In the result there is found to be a closer relationship in theology between the Orthodox Churches of the East and the Church of England that between the former and either Rome on the one hand or Wittenberg or Geneva on the other (page 6).
So for all our Protestant Episcopal and Anglo-Catholic labeling, it looks like we could be historically more Greek/Orthodox than we are Protestant or Roman. At least in the eyes of one former ABC.
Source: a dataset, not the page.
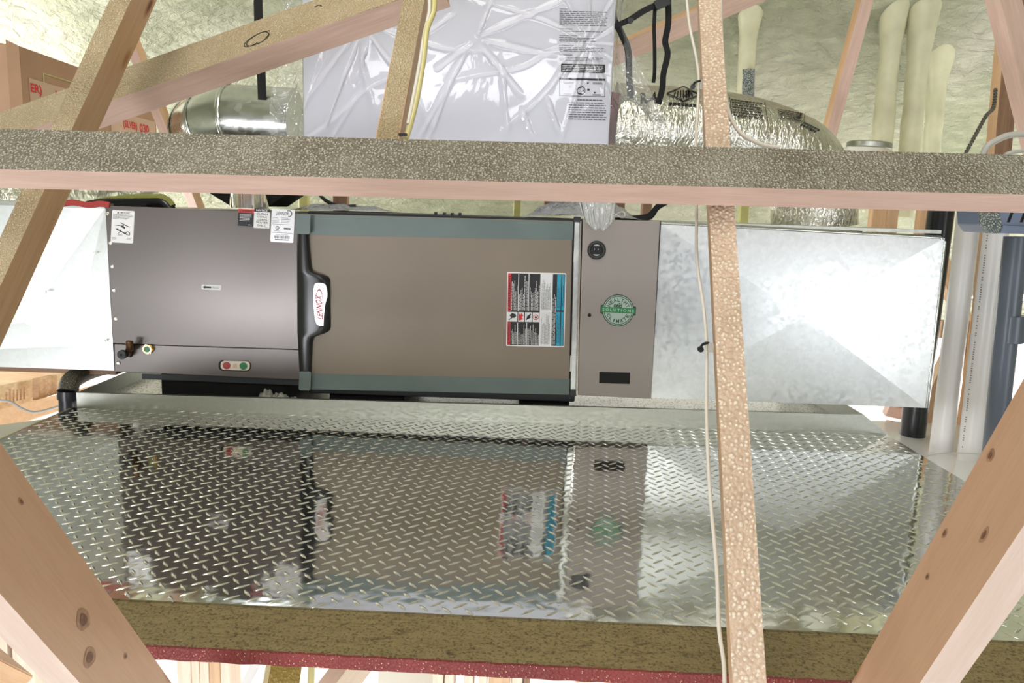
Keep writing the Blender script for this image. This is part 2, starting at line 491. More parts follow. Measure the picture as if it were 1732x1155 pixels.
_t.links.new(_n2.outputs['Fac'], _bp.inputs['Height']); _t.links.new(_bp.outputs[0], _b.inputs['Normal'])
M['osb'] = _m
M['osb_pale'] = wood('osb_pale', (0.62, 0.42, 0.22), (0.85, 0.68, 0.44), knots=False)

# tread plate: near-mirror aluminium, slightly dished between the lugs
_m, _t, _b = nt('tread_aluminium')
_b.inputs['Base Color'].default_value = (0.70, 0.71, 0.67, 1); _b.inputs['Metallic'].default_value = 1.0; _b.inputs['Roughness'].default_value = 0.07
_v = coords(_t)
_n = N(_t, 'ShaderNodeTexNoise'); _n.inputs['Scale'].default_value = 26; _n.inputs['Detail'].default_value = 1
_t.links.new(_v, _n.inputs['Vector'])
_bp = N(_t, 'ShaderNodeBump'); _bp.inputs['Strength'].default_value = 0.05; _bp.inputs['Distance'].default_value = 0.01
_t.links.new(_n.outputs['Fac'], _bp.inputs['Height']); _t.links.new(_bp.outputs[0], _b.inputs['Normal'])
M['tread'] = _m
M['lug'] = simple('tread_lug_aluminium', (0.86, 0.86, 0.82), 0.16, 1.0)


# -------- text on flat faces
def text_geo(s, bold=0.0, shear=0.0, spacing=1.0):
    cu = bpy.data.curves.new('tmp_text', 'FONT'); cu.body = s; cu.size = 1.0
    cu.offset = bold; cu.shear = shear; cu.space_character = spacing; cu.resolution_u = 2
    o = bpy.data.objects.new('tmp_text', cu); COL.objects.link(o)
    dg = bpy.context.evaluated_depsgraph_get()
    me = bpy.data.meshes.new_from_object(o.evaluated_get(dg))
    vs = [v.co.copy() for v in me.vertices]; fs = [tuple(p.vertices) for p in me.polygons]
    bpy.data.objects.remove(o); bpy.data.curves.remove(cu); bpy.data.meshes.remove(me)
    x0 = min(v.x for v in vs); x1 = max(v.x for v in vs); y0 = min(v.y for v in vs); y1 = max(v.y for v in vs)
    return [((v.x - x0) / (x1 - x0), (v.y - y0) / (y1 - y0)) for v in vs], fs


class Frame:
    """a rectangle lying on something: origin (lower left), full-width and full-height vectors, outward normal"""
    def __init__(s, o, u, v, n=None):
        s.o, s.u, s.v = Vector(o), Vector(u), Vector(v)
        s.n = Vector(n) if n is not None else s.u.cross(s.v).normalized()

    def at(s, a, b, h=0.0):
        return s.o + s.u * a + s.v * b + s.n * h

    def sub(s, a0, b0, a1, b1):
        return Frame(s.at(a0, b0), s.u * (a1 - a0), s.v * (b1 - b0), s.n)

    def rot(s):
        """same rectangle, text running upwards (rotated a quarter turn counter-clockwise)"""
        return Frame(s.o + s.u, s.v, -s.u, s.n)


def fpx(cx, cy, w, h, Y, ang=2.2):
    """rectangle on the vertical plane y=Y centred where pixel (cx,cy) hits it"""
    a = math.radians(ang)
    c = PY(cx, cy, Y)
    hu = (PY(cx + w / 2 * math.cos(a), cy + w / 2 * math.sin(a), Y) - PY(cx - w / 2 * math.cos(a), cy - w / 2 * math.sin(a), Y))
    hv = (PY(cx + h / 2 * math.sin(a), cy - h / 2 * math.cos(a), Y) - PY(cx - h / 2 * math.sin(a), cy + h / 2 * math.cos(a), Y))
    return Frame(c - hu / 2 - hv / 2, hu, hv, (0, -1, 0))


def put_text(bm, fr, s, h=0.0006, **kw):
    vs, fs = text_geo(s, **kw)
    vv = [bm.verts.new(fr.at(a, b, h)) for a, b in vs]
    for f in fs:
        try: bm.faces.new([vv[i] for i in f])
        except ValueError: pass


def put_rect(bm, fr, a0, b0, a1, b1, h=0.0006):
    bm.faces.new([bm.verts.new(fr.at(*p, h)) for p in ((a0, b0), (a1, b0), (a1, b1), (a0, b1))])


def put_poly(bm, fr, pts, h=0.0006):
    bm.faces.new([bm.verts.new(fr.at(a, b, h)) for a, b in pts])


def put_ring(bm, fr, c, r0, r1, h=0.0006, n=40, a0=0, a1=360, asp=1.0):
    """annulus in frame units; asp = width/height of the frame"""
    k = max(3, int(n * (a1 - a0) / 360))
    P = []
    for i in range(k + 1):
        a = math.radians(a0 + (a1 - a0) * i / k)
        P.append((bm.verts.new(fr.at(c[0] + math.cos(a) * r1, c[1] + math.sin(a) * r1 * asp, h)),
                  bm.verts.new(fr.at(c[0] + math.cos(a) * r0, c[1] + math.sin(a) * r0 * asp, h)) if r0 > 0 else None))
    if r0 > 0:
        for i in range(k):
            bm.faces.new((P[i][0], P[i + 1][0], P[i + 1][1], P[i][1]))
    else:
        bm.faces.new([p[0] for p in P[:-1]])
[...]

According to the index Doctrine in the Church of England covers the following subjects:

Prolegomena - The Sources and Authority of Christian Doctrine
The Doctrines of God and of Redemption
The Church and Sacraments
Eschatology

The appendices are:

On the Psychological Aspects of Sin
On Finitude and Original Sin
On the Meaning of the Terms "Body" and "Blood" in Eucharistic Theology
On the Relation of the Sacraments to Grace

So it should be quite the educational read. I plan on blogging about it more here as I read through the book. Feel free to stop by, read the posts, and leave your comments.

Anyhoo, I shall close with two quotes of +++William Temple that stood out to me in the Chairman's Introduction. The first provides some good food for thought. The second is rather interesting as the piece was written early in the fall of 1937, just less than two years before what security of the nineteenth century that still lingered in England would be forever shattered by WWII.

It is a sad reflection upon the sincerity of Christian discipleship that so often in the history of the Church controversy had been conducted with bitterness and has been associated, as both cause and effect, with personal animosity. It is truly said that to become bitter in controversy is more heretical than to espouse with sincerity and charity the most devastating theological opinions; and by this standard the "orthodox" are condemned as grievously as their opponents. Progress in apprehension of the truths of the Gospel must chiefly come by the intercourse of minds united in friendship, so that they can do that most difficult thing to which St. Paul refers as though it ought to come naturally - "speaking the truth in love (page 1)."

If the security of the nineteenth century, already shattered in Europe, finally crumbles away in our country, we shall be pressed more and more towards a theology of Redemption. In this we shall be coming closer to the New Testament. We have been learning again how improtent man is to save himself, how deep and pervasive is that corruption which theologians call Original Sin. Man needs above all else to be saved from himself. This must be the work of Divine Grace (page 17).
23.5 pages read so far out of a total of 242.